# Task details:
Can you write out all the lines word for word, with no pictures?

# Data extract:
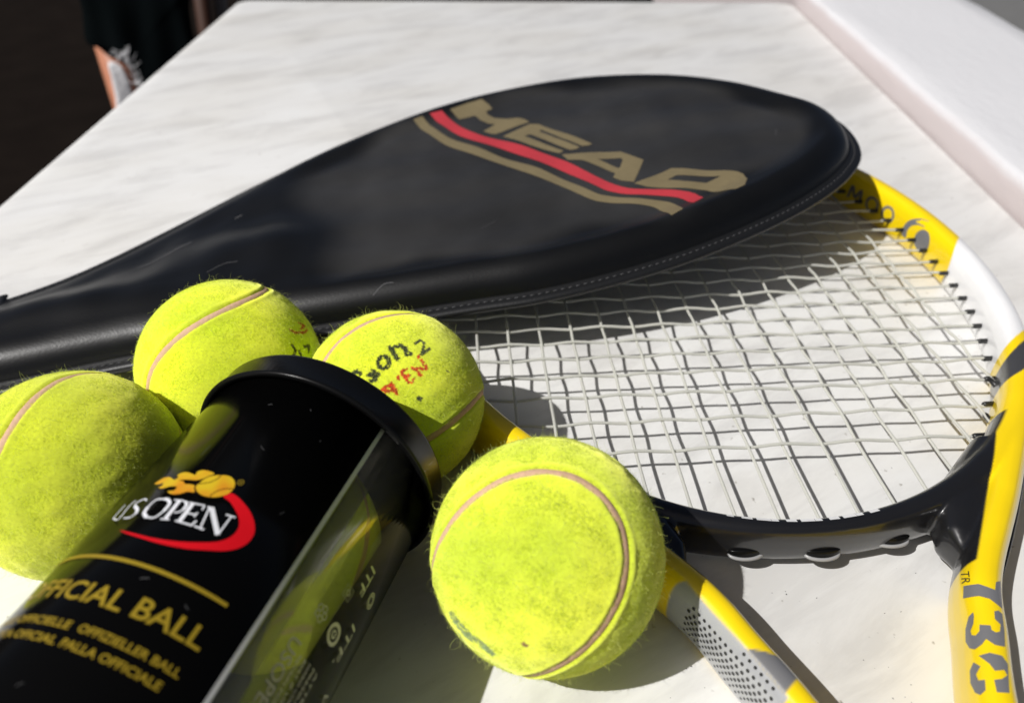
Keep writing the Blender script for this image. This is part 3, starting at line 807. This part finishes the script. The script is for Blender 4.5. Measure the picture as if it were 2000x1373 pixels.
def cover():
    root = empty('racket_cover', tuple(KO[:2]) + (KO[2] - .3,), "black vinyl racket cover with gold and red lettering, lying across the yellow racket", "racket cover")
    # panel: structured grid between near and far edge
    P = inset(KPOLY, .55)
    umin, umax = P[:, 0].min() + .001, P[:, 0].max() - .001
    nu, nw = 250, 120
    s = np.linspace(0, 1, nu); us = umin + (umax - umin) * (1 - np.cos(np.pi * s)) / 2
    us = .5 * us + .5 * (umin + (umax - umin) * s)
    us[0], us[-1] = umin, umax
    def cross(u):
        vs = []
        for i in range(len(P)):
            a, b = P[i], P[(i + 1) % len(P)]
            if (a[0] - u) * (b[0] - u) <= 0 and a[0] != b[0]:
                vs.append(a[1] + (b[1] - a[1]) * (u - a[0]) / (b[0] - a[0]))
        return min(vs), max(vs)
    G = []
    for u in us:
        lo, hi = cross(u)
        w = np.linspace(0, 1, nw); w = .6 * w + .4 * (1 - np.cos(np.pi * w)) / 2
        for q in w: G.append((u, lo + (hi - lo) * q))
    G = np.array(G)
    # reflected sky painted as lighter colour on the flat, dished part of the panel
    dd = seg_dist(G, KPOLY)
    sheen_mask = sstep(dd + .5 * np.sin(G[:, 0] * .8 + 1) + .4 * np.sin(G[:, 1] * .9), 1.9, 3.5) * sstep(G[:, 0] + .6 * np.sin(G[:, 1] * .7), -15.0, -12.8)
    sheen_mask = sheen_mask * (.78 + .22 * np.sin(.5 * G[:, 0] + .3 * G[:, 1]) * np.sin(.45 * G[:, 1] + 1.3))
    pc = np.array([.0042, .0044, .0047]) + sheen_mask[:, None] * np.array([.029, .028, .0265])
    o = mk('front_panel', kw(G, cover_h(G)), grid_faces(nu, nw), M['vinyl_panel'], root, col=pc); fix_normals(o)
    o = mk('back_panel', kw(G[::1], np.full(len(G), -.16) - .05 * np.clip(seg_dist(G, KPOLY), 0, 2)), [f[::-1] for f in grid_faces(nu, nw)], M['vinyl'], root)
    # binding: double-lipped flange round the edge
    prof = [(.75, .10), (.62, .16), (.50, .13), (.42, .08), (.30, .09), (.14, .07), (.03, .0), (.0, -.08), (.04, -.2), (.2, -.27), (.45, -.25), (.75, -.2)]
    rings = np.stack([kw(inset(KPOLY, d_), np.full(len(KPOLY), h_)) for d_, h_ in prof], 1).reshape(-1, 3)
    o = mk('edge_binding', rings, grid_faces(len(KPOLY), len(prof), closed_u=True), M['vinyl_edge'], root); fix_normals(o)
    # stitches along the binding, too fine to pick apart
    C2 = inset(KPOLY, .36); L = np.cumsum(np.r_[0, np.linalg.norm(np.diff(np.vstack([C2, C2[:1]]), axis=0), axis=1)])
    C3 = np.vstack([C2, C2[:1]]); V, F = [], []
    t = 0.0
    while t < L[-1] - .3:
        a = np.array([np.interp(t, L, C3[:, 0]), np.interp(t, L, C3[:, 1])]); b = np.array([np.interp(t + .2, L, C3[:, 0]), np.interp(t + .2, L, C3[:, 1])])
        m_ = (a + b) / 2
        pv, pf = tube([kw([a], [.085])[0], kw([m_], [.105])[0], kw([b], [.085])[0]], .022, 5)
        F += [tuple(i + len(V) for i in f) for f in pf]; V += list(pv)
        t += .34
    mk('stitching', V, F, M['thread'], root, kind='stuff')
    # strap band closing the narrow end
    lo, hi = cross(-29.3)
    pv = []
    for k in range(25):
        v_ = lo - .75 + (hi - lo + 1.5) * k / 24
        h_ = float(cover_h(np.array([[-29.3, np.clip(v_, lo + .05, hi - .05)]]))[0])
        pv.append((v_, max(h_, .12) + .06))
    V = []
    for du in (-.2, -.16, .16, .2):
        for v_, h_ in pv: V.append(kw([(-29.5 + du + .12 * (v_), v_)], [h_ - (.1 if abs(du) > .18 else 0)])[0])
    o = mk('strap', V, grid_faces(4, 25), M['vinyl_edge'], root); fix_normals(o)
    # printed logo
    panel = [x for x in root.children if x.name.startswith('front_panel')][0]
    def decal(name, V, F, mat, lift=.014):
        mk(name, kw(V, cover_h(V) + lift), F, mat, panel)
    for k in 'HEAD':
        V, F = flat_poly(LOGO[k], .18); decal('letter_' + k.lower(), V, F, M['gold_print'])
    for k, nm, mt in (('red', 'red_stripe', 'red_print'), ('gold', 'gold_stripe', 'gold_print')):
        a = open_cr(LOGO[k][0], 4); b = open_cr(LOGO[k][1], 4)
        m_ = 70
        def res(A):
            L_ = np.r_[0, np.cumsum(np.linalg.norm(np.diff(A, axis=0), axis=1))]; tt = np.linspace(0, L_[-1], m_)
            return np.stack([np.interp(tt, L_, A[:, 0]), np.interp(tt, L_, A[:, 1])], 1)
        a, b = res(a), res(b)
        rows = [a + (b - a) * q for q in np.linspace(0, 1, 5)]
        V = np.stack(rows, 1).reshape(-1, 2)
        decal(nm, V, grid_faces(m_, 5), M[mt])
    # scuff: pale scratch on the neck
    for pts, w in (([(-22.9, -.2), (-21.8, -.1), (-21.0, .35), (-20.2, .9)], .07), ([(-22.3, .0), (-21.4, .35), (-20.6, .9)], .04), ([(-17.9, 2.4), (-17.5, 2.5)], .05), ([(-13.2, -9.2), (-12.6, -9.0), (-12.2, -9.1)], .02), ([(-7.2, -6.4), (-6.3, -6.1)], .012), ([(6.4, 3.2), (6.9, 3.5), (7.2, 3.3)], .015), ([(-19.6, -4.1), (-18.8, -3.7), (-18.2, -3.8)], .02), ([(9.6, -6.2), (10.1, -5.6)], .012), ([(-3.0, 8.4), (-2.85, 8.5)], .05)):
        V, F = stroke2d(pts, w, 6); decal('scuff', V, F, M['thread'], .01)
cover()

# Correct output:
Keep writing the Blender script for this image. This is part 3, starting at line 807. This part finishes the script. The script is for Blender 4.5. Measure the picture as if it were 2000x1373 pixels.
def cover():
    root = empty('racket_cover', tuple(KO[:2]) + (KO[2] - .3,), "black vinyl racket cover with gold and red lettering, lying across the yellow racket", "racket cover")
    # panel: structured grid between near and far edge
    P = inset(KPOLY, .55)
    umin, umax = P[:, 0].min() + .001, P[:, 0].max() - .001
    nu, nw = 250, 120
    s = np.linspace(0, 1, nu); us = umin + (umax - umin) * (1 - np.cos(np.pi * s)) / 2
    us = .5 * us + .5 * (umin + (umax - umin) * s)
    us[0], us[-1] = umin, umax
    def cross(u):
        vs = []
        for i in range(len(P)):
            a, b = P[i], P[(i + 1) % len(P)]
            if (a[0] - u) * (b[0] - u) <= 0 and a[0] != b[0]:
                vs.append(a[1] + (b[1] - a[1]) * (u - a[0]) / (b[0] - a[0]))
        return min(vs), max(vs)
    G = []
    for u in us:
        lo, hi = cross(u)
        w = np.linspace(0, 1, nw); w = .6 * w + .4 * (1 - np.cos(np.pi * w)) / 2
        for q in w: G.append((u, lo + (hi - lo) * q))
    G = np.array(G)
    # reflected sky painted as lighter colour on the flat, dished part of the panel
    dd = seg_dist(G, KPOLY)
    sheen_mask = sstep(dd + .5 * np.sin(G[:, 0] * .8 + 1) + .4 * np.sin(G[:, 1] * .9), 1.9, 3.5) * sstep(G[:, 0] + .6 * np.sin(G[:, 1] * .7), -15.0, -12.8)
    sheen_mask = sheen_mask * (.78 + .22 * np.sin(.5 * G[:, 0] + .3 * G[:, 1]) * np.sin(.45 * G[:, 1] + 1.3))
    pc = np.array([.0042, .0044, .0047]) + sheen_mask[:, None] * np.array([.029, .028, .0265])
    o = mk('front_panel', kw(G, cover_h(G)), grid_faces(nu, nw), M['vinyl_panel'], root, col=pc); fix_normals(o)
    o = mk('back_panel', kw(G[::1], np.full(len(G), -.16) - .05 * np.clip(seg_dist(G, KPOLY), 0, 2)), [f[::-1] for f in grid_faces(nu, nw)], M['vinyl'], root)
    # binding: double-lipped flange round the edge
    prof = [(.75, .10), (.62, .16), (.50, .13), (.42, .08), (.30, .09), (.14, .07), (.03, .0), (.0, -.08), (.04, -.2), (.2, -.27), (.45, -.25), (.75, -.2)]
    rings = np.stack([kw(inset(KPOLY, d_), np.full(len(KPOLY), h_)) for d_, h_ in prof], 1).reshape(-1, 3)
    o = mk('edge_binding', rings, grid_faces(len(KPOLY), len(prof), closed_u=True), M['vinyl_edge'], root); fix_normals(o)
    # stitches along the binding, too fine to pick apart
    C2 = inset(KPOLY, .36); L = np.cumsum(np.r_[0, np.linalg.norm(np.diff(np.vstack([C2, C2[:1]]), axis=0), axis=1)])
    C3 = np.vstack([C2, C2[:1]]); V, F = [], []
    t = 0.0
    while t < L[-1] - .3:
        a = np.array([np.interp(t, L, C3[:, 0]), np.interp(t, L, C3[:, 1])]); b = np.array([np.interp(t + .2, L, C3[:, 0]), np.interp(t + .2, L, C3[:, 1])])
        m_ = (a + b) / 2
        pv, pf = tube([kw([a], [.085])[0], kw([m_], [.105])[0], kw([b], [.085])[0]], .022, 5)
        F += [tuple(i + len(V) for i in f) for f in pf]; V += list(pv)
        t += .34
    mk('stitching', V, F, M['thread'], root, kind='stuff')
    # strap band closing the narrow end
    lo, hi = cross(-29.3)
    pv = []
    for k in range(25):
        v_ = lo - .75 + (hi - lo + 1.5) * k / 24
        h_ = float(cover_h(np.array([[-29.3, np.clip(v_, lo + .05, hi - .05)]]))[0])
        pv.append((v_, max(h_, .12) + .06))
    V = []
    for du in (-.2, -.16, .16, .2):
        for v_, h_ in pv: V.append(kw([(-29.5 + du + .12 * (v_), v_)], [h_ - (.1 if abs(du) > .18 else 0)])[0])
    o = mk('strap', V, grid_faces(4, 25), M['vinyl_edge'], root); fix_normals(o)
    # printed logo
    panel = [x for x in root.children if x.name.startswith('front_panel')][0]
    def decal(name, V, F, mat, lift=.014):
        mk(name, kw(V, cover_h(V) + lift), F, mat, panel)
    for k in 'HEAD':
        V, F = flat_poly(LOGO[k], .18); decal('letter_' + k.lower(), V, F, M['gold_print'])
    for k, nm, mt in (('red', 'red_stripe', 'red_print'), ('gold', 'gold_stripe', 'gold_print')):
        a = open_cr(LOGO[k][0], 4); b = open_cr(LOGO[k][1], 4)
        m_ = 70
        def res(A):
            L_ = np.r_[0, np.cumsum(np.linalg.norm(np.diff(A, axis=0), axis=1))]; tt = np.linspace(0, L_[-1], m_)
            return np.stack([np.interp(tt, L_, A[:, 0]), np.interp(tt, L_, A[:, 1])], 1)
        a, b = res(a), res(b)
        rows = [a + (b - a) * q for q in np.linspace(0, 1, 5)]
        V = np.stack(rows, 1).reshape(-1, 2)
        decal(nm, V, grid_faces(m_, 5), M[mt])
    # scuff: pale scratch on the neck
    for pts, w in (([(-22.9, -.2), (-21.8, -.1), (-21.0, .35), (-20.2, .9)], .07), ([(-22.3, .0), (-21.4, .35), (-20.6, .9)], .04), ([(-17.9, 2.4), (-17.5, 2.5)], .05), ([(-13.2, -9.2), (-12.6, -9.0), (-12.2, -9.1)], .02), ([(-7.2, -6.4), (-6.3, -6.1)], .012), ([(6.4, 3.2), (6.9, 3.5), (7.2, 3.3)], .015), ([(-19.6, -4.1), (-18.8, -3.7), (-18.2, -3.8)], .02), ([(9.6, -6.2), (10.1, -5.6)], .012), ([(-3.0, 8.4), (-2.85, 8.5)], .05)):
        V, F = stroke2d(pts, w, 6); decal('scuff', V, F, M['thread'], .01)
cover()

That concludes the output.